Every time someone was expelled they rang a bell in celebration.

Another criticism was that LOTO interfered in disciplinary cases.  Forde says there is no documentary proof of this. On the contrary HQ regularly requested LOTO input on cases.

One of the problems says Forde was that the Palestine issue was regularly confused with anti-Semitism.

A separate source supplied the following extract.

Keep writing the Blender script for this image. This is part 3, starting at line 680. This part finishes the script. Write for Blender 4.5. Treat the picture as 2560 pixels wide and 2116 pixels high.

Another anomaly he highlights is the reliance on the Jewish Labour Movement (anti-Corbyn) to express Jewish views, whereas there was and still is an articulate pro-Corbyn Jewish Voice for Labour (JVL).

Another aggravating factor was that HQ used the media particularly the Sun, Guido Fawkes, Jewish Chronicle and Panorama to spread their anti-Corbyn message.

 In 2017 HQ had secret funds and a covert operation to promote their favoured candidates to the detriment of LOTO supporters.  In the 2017 election they removed all mention of Corbyn from the literature.

The media appear to have bought the narrative that the Labour Party’s problems were just about a dispute between two factions which were equally to blame.  The Daily Mirror and Guardian were fast out of the blocks with this as was Nick Watt on BBC’s Newsnight.

Mr Forde wants to allocate blame equally to HQ and LOTO. But in my view he submits compelling evidence that people in Labour HQ were working enthusiastically to undermine their party leader and if you are going to insist on defining the problem as conflict between factions you should also acknowledge that whereas the LOTO faction was trying in 2017 and 2019 to get a Labour government elected, the HQ faction was equally committed to keeping the Conservatives in power.

Starmer is expecting people to forget the shabby way he has treated the previous leader and other socialists in the party.  His narrative is that our priority is to dislodge the Tories and we should get behind him as our best option for achieving this.

Forde quotes a lobbying organisation called Labour Together financed by rich sponsors and run by anti-Corbyn MPs.  Apparently they are now telling us that factionalism is a bad thing.

But we do not all have short memories.